Tuesday 10 July 2007

Sou Wester


Premature voluntary release, (PVR), it was used in most conversations between recruits, I expect it was because the training was hard and the discipline was probably a new concept to many. PVR was like a tainted way of leaving the navy early, set in by the establishment for the few who just couldn't cope with the life style, for some it was like a hidden trap-door that opened when it was known that they were not going to make it.
We lost several Weegies in the first week, and I must admit I was tempted myself, I remember thinking about all my school friends,unemployed and playing football everyday. It was but a passing phase.
Having learnt on paper how a three in one whaler worked we soon were given the chance to put theory into practice, we were let loose in the confines of Plymouth dockyard. With the possibility of rain we had to wear oil-skin coats and a Fisherman's hat, later in
life I found out the hat was called a sou wester.

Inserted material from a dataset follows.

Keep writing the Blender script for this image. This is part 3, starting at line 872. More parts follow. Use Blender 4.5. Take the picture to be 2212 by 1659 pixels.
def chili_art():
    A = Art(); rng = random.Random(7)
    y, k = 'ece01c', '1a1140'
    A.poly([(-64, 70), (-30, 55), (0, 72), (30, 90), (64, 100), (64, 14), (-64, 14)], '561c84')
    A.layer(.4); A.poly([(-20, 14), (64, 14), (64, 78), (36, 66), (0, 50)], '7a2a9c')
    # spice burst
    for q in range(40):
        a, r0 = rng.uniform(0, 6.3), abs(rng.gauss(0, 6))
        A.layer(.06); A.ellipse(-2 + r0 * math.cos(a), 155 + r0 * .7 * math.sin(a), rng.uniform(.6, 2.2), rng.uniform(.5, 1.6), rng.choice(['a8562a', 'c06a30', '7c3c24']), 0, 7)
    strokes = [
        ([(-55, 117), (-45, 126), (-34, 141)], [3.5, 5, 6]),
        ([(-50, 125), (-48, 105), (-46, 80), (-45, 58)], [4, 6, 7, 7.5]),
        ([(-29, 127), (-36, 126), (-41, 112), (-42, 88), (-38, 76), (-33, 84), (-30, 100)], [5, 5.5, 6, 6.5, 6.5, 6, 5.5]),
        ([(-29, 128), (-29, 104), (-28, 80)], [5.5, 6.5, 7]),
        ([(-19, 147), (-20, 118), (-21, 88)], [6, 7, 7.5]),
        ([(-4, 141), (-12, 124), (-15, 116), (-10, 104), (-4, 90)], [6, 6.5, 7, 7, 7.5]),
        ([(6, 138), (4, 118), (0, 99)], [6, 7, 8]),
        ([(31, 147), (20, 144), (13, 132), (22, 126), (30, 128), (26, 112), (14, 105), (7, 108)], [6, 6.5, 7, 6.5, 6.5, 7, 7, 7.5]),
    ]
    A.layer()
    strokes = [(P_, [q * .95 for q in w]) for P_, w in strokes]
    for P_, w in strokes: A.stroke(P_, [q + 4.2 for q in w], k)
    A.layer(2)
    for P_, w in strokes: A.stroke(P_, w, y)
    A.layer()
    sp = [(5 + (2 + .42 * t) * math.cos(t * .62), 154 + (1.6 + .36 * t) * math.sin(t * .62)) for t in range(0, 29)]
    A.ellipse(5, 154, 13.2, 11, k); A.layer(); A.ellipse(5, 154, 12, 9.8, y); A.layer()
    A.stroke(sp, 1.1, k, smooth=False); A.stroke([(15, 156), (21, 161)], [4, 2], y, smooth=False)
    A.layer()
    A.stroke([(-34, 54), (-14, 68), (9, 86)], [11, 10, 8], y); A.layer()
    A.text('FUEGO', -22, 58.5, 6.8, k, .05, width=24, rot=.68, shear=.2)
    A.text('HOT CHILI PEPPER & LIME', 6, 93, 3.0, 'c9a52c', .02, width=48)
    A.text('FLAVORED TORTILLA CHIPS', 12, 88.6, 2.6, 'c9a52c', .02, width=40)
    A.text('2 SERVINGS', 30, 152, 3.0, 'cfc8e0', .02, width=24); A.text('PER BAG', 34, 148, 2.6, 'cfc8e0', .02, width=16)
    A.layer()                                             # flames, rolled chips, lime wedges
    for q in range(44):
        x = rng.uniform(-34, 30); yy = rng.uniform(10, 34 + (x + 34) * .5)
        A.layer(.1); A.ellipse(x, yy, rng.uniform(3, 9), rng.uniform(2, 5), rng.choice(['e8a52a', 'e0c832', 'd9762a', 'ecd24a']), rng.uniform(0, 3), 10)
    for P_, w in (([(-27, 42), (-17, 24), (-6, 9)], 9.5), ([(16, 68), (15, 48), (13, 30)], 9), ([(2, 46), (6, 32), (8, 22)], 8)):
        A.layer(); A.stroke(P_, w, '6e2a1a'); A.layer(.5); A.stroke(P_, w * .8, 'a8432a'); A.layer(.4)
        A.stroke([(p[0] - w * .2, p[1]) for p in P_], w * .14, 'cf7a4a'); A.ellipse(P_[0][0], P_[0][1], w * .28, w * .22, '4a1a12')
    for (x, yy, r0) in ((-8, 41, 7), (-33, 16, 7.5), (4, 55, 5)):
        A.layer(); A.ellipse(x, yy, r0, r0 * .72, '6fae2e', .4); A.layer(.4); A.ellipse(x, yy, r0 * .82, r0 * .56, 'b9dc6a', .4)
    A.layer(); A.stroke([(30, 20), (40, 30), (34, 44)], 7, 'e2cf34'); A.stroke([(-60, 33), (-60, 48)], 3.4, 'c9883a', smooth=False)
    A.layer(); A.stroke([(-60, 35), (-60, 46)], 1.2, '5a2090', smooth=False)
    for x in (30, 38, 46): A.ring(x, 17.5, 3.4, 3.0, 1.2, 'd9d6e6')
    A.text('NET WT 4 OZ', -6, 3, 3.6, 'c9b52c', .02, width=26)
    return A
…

We boarded our whalers on the opposite side of the Tamar River, and set off using the boats engine, we went in and about several old frigates that were anchored in the middle of the river, they were in "mothballs", after we all had a shot of going ahead and astern, we then had to put up the mast and sail the whaler, all the words that we had read about in the naval manual were being used, and also many more that certainly were not, however they were being used in a nautical fashion.
We were sailing around, the rain had not arrived as had been predicted, the sun was beating down and there we were all trussed up in oil-skins and life jackets like an advert for the RNLI. Tourist boats were passing us with people in tee shirts and shorts. These boats I later found out were romantically called fanny boats, this had absolutely no relationship to the fanny in a previous post. They waved and smiled but it wasn't hard to imagine what they must have been saying under their breath. We were not allowed to wave back, these tourists were now called civilians, normal people but different, the difference I was not going to learn about for many years.We dropped the sail, and the anchor, we then made the boat ready for it's third mode of transport and finally I got to put my rowlock in a gunwale"out oars", We then pulled together or in fact we didn't do anything of the sort but after some encouraging naval slang we did get under way and we eventually made land with the threat of "no evening meal" hanging over us. All that was missing from my first day at sea was grog and a sea shanty.
In the 1890's the Montague Whaler was adopted by the Royal Navy as a general purpose sea boat being named after Admiral Montague who was responsible for its development. Either 25 or 27ft long they were used throughout the fleet for more than 150 years. They were excellent sea boats and as lifeboats have made voyages of thousands of miles. Naturally the Navy raced them with ferocious competition between ships and shore bases for the trophy in the form of a cockerel, so that the winner could have the accolade of being called the "cock o' the fleet". It wasn't until latterly that an engine was introduced. The Montague has not been manufactured since the 1960's but the design has been used and changed in more recently made boats.The navy now use Rubber or Fibre glass boats.